Officials in the four districts have cobbled together a patchwork of alternatives, bringing in other companies to cover routes and asking parents to arrange for ferrying students to and from schools.

Hicksville Superintendent Carl Bonuso, in a statement, said, “We are continuing to work with our legal counsel and making significant progress in creating an appropriate solution.”

A statement on the Baldwin district’s website noted the legal challenges of securing alternate bus service, and said “all elementary school students have been serviced since the beginning of the strike. We are currently looking for middle school, high school and private school runs.”

Service in the Rockville Centre and Freeport districts has included use of some Baumann buses. Both also have brought in Oceanside-based Guardian Bus Co. to cover some routes, and Freeport has hired First Student Bus Co., which has a local yard.

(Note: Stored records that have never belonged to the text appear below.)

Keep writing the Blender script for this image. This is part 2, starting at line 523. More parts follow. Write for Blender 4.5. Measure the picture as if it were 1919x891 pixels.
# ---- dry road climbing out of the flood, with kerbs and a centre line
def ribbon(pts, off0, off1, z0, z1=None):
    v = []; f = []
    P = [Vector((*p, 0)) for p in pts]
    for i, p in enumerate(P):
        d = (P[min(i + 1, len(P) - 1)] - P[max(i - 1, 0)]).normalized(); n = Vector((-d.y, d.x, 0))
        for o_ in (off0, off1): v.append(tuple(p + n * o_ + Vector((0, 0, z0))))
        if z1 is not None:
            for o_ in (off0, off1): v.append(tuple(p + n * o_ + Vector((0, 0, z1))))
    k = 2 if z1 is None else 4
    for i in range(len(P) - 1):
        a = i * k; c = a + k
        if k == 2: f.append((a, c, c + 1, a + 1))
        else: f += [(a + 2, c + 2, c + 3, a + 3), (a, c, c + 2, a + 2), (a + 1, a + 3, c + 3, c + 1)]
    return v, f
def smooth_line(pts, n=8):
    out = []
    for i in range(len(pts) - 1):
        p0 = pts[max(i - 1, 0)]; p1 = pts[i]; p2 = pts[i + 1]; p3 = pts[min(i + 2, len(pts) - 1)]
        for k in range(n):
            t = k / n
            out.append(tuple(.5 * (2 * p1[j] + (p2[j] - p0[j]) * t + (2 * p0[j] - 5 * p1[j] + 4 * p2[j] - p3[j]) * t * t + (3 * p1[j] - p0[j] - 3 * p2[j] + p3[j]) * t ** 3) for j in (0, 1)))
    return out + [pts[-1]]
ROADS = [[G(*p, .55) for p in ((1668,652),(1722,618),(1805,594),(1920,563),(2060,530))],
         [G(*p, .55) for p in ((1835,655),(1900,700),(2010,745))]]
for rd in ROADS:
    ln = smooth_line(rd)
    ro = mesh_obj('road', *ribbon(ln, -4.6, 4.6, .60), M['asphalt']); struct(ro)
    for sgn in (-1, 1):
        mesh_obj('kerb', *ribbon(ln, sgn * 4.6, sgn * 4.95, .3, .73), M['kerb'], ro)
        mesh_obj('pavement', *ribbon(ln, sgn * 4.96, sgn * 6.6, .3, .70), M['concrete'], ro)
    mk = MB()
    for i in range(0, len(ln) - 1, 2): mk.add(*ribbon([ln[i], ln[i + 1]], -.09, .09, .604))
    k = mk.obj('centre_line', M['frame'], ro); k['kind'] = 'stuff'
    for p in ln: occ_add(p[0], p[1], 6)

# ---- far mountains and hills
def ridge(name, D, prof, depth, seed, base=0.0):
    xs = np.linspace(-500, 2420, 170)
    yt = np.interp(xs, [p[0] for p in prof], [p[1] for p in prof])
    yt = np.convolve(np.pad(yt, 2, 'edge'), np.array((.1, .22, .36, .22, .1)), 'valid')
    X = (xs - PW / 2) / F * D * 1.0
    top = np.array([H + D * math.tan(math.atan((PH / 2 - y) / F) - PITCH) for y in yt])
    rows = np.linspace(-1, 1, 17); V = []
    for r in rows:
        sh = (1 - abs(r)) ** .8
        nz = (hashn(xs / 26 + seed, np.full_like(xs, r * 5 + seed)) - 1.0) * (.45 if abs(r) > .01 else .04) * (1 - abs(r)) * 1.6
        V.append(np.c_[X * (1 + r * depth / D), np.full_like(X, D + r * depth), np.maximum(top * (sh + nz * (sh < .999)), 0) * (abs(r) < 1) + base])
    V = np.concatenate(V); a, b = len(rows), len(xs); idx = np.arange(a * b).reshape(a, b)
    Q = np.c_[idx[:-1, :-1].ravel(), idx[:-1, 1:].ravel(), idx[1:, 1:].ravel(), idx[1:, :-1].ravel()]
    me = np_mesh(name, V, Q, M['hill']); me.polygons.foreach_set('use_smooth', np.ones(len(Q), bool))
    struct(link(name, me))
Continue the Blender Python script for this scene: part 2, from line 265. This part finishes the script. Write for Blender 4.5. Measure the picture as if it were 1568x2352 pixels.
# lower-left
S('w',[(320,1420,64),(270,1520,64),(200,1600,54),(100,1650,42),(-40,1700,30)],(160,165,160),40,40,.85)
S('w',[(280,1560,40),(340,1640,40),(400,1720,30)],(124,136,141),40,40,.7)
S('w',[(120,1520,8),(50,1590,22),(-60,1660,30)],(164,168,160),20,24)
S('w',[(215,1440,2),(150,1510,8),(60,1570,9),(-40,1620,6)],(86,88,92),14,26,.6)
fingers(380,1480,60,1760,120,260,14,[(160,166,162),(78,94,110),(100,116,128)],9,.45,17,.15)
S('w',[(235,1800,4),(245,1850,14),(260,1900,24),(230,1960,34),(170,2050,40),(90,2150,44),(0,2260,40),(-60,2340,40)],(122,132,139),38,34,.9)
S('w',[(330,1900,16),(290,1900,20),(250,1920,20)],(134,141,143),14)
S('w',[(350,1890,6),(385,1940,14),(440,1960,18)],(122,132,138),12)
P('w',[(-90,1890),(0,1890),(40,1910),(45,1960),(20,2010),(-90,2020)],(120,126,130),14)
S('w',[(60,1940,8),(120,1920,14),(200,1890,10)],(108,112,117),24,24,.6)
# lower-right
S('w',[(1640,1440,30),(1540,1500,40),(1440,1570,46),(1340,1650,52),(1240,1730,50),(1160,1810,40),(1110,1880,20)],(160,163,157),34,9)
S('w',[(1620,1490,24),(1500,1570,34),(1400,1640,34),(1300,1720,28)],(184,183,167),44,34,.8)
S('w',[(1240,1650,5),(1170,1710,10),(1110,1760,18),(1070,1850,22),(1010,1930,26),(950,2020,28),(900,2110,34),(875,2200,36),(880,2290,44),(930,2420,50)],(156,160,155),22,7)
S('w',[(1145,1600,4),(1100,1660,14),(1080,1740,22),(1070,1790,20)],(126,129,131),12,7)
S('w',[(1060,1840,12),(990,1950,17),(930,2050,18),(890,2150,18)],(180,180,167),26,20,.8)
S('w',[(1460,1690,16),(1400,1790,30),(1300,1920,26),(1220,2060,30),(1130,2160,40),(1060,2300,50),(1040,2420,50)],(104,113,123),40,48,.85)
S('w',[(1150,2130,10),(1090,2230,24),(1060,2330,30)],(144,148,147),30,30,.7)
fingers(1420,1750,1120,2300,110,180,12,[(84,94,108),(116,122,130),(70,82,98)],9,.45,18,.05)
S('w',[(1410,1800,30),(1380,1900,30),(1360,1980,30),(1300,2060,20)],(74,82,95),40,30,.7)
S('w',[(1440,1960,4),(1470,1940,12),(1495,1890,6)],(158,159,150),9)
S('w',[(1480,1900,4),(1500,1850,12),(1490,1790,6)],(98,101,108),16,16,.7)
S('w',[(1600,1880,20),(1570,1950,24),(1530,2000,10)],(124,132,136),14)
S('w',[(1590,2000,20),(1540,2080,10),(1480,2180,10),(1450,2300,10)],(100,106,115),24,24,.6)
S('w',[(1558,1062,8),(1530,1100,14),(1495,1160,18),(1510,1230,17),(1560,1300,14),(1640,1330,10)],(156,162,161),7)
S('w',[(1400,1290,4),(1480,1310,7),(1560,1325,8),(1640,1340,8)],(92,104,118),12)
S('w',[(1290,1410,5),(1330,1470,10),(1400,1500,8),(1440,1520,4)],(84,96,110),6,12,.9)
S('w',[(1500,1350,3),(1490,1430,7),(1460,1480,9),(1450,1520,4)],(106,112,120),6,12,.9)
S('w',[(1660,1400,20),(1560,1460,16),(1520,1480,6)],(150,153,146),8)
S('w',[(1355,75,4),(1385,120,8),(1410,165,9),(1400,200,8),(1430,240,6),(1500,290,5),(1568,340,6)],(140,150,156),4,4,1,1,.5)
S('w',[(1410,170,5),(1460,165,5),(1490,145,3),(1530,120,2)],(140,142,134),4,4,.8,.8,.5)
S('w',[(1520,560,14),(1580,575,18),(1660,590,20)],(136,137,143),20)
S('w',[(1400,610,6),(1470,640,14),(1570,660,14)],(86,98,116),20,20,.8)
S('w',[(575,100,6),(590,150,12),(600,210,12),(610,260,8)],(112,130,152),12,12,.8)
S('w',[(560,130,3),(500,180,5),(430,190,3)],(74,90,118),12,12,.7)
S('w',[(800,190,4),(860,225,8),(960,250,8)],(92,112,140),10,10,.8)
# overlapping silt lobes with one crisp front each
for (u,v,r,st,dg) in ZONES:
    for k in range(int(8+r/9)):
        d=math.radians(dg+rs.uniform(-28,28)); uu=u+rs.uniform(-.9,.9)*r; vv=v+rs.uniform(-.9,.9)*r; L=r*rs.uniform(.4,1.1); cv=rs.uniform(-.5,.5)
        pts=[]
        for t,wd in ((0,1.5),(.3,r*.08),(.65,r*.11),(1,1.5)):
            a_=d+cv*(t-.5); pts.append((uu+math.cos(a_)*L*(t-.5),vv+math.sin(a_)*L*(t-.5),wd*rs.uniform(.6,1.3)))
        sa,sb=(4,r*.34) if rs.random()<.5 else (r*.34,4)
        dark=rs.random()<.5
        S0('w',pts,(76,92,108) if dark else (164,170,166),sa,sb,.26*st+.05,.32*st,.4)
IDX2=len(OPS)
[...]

Freeport school officials said Tuesday that Guardian has offered to provide more buses for special-education students in grades five through 12, likely beginning Thursday.

The school bus strike is the first on Long Island since September 2003, according to Newsday’s archives. That job action, affecting about 12,000 students in eastern Suffolk County districts, lasted three days until the parties reached an agreement.